Several sets of specifications require solid-copper conductors within multi-conductor communications cables. In addition to UL444, there's the National Electrical Code and TIA-568-C.2. Section 800.179 of the NEC says, "Conductors in communications cable, other than in a coaxial cable, shall be copper." UL444, officially titled Standard for Communications Cable, states in Section 5.1.1, "The conductors shall be solid or stranded, annealed, bare or metal-coated copper." As the CCCA and CDA point out, UL444 compliance is a basic requirement for any communications cable to receive fire/safety ratings from UL or other nationally recognized test laboratories. Section 5.3 of TIA-568-C.2 requires compliance with ANSI/ICEA SS-90-661-2006 and ANSI/ICEA S-102-732, which both include the following: "Solid conductors shall consist of commercially pure, annealed, bare copper ..."

CCCA chairman Kevin Ressler acknowledged that contractors purchasing twisted-pair cable may be unaware that if it is copper-clad aluminum it does not meet the above-referenced codes and standards. In part, that is because the production of cable with copper-clad aluminum conductors is a relatively recent turn of events. Ressler pointed out that determining a cable is so constructed is relatively easily accomplished, by scraping the thin copper surface to reveal the aluminum.

The CDA's president Andy Kireta said, "As an organization, we place high confidence in industy codes and standards and support products that fully comply. The codes and standards that serve the structured cabling industry reflect copper's long history of performance and its remarkable capacity to meet network speeds that seemed impossible only a few years ago.
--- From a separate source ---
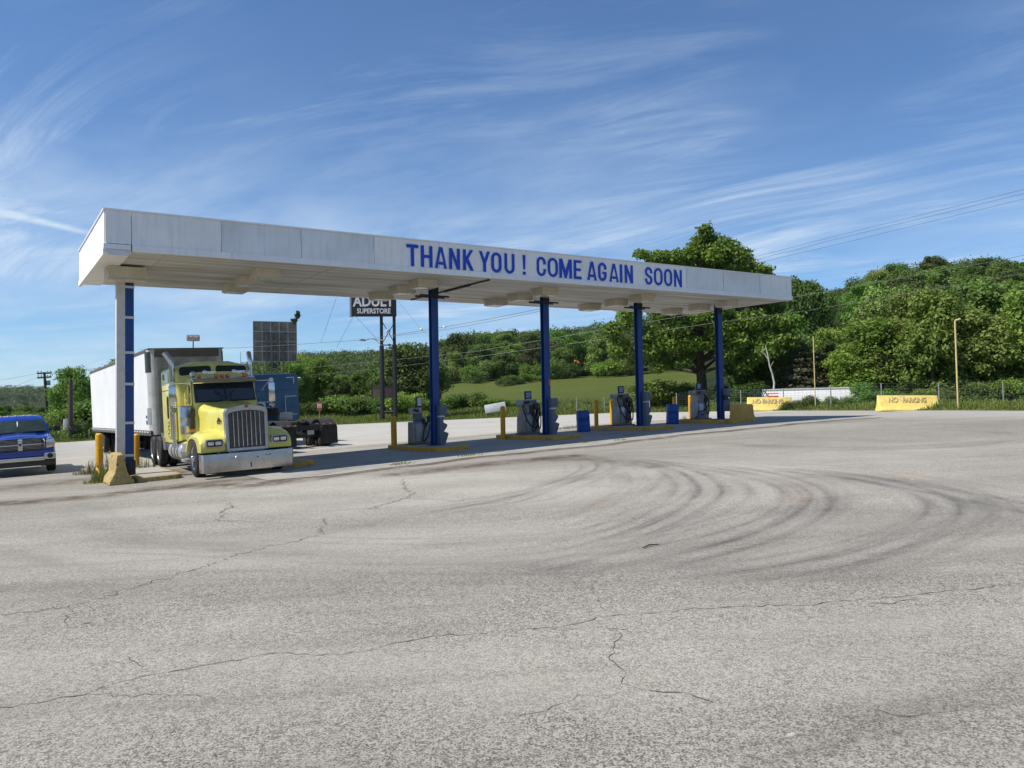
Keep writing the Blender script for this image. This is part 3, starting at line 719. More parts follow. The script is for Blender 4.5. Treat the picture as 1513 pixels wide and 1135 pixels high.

We applaud CCCA's focus on cable compliance and product-quality issues, which improves and strengthens this vital industry."

The CCCA continued to drive home its theme of purchasing known brands from quality distributors. The group's executive director Frank Peri said, "When dealing with lesser-known brands, users should consider asking for complete documentation of product specifications, in writing, to confirm the product meets recognized industry standards. Users should also carefully examine cable for proper marks and labels to show it has been verified or listed by an independent third party such as UL or Intertek/ETL. As an added measure, UL and ETL website directories can also be checked to assure cable manufacturers are in compliance and authorized to display the appropriate mark."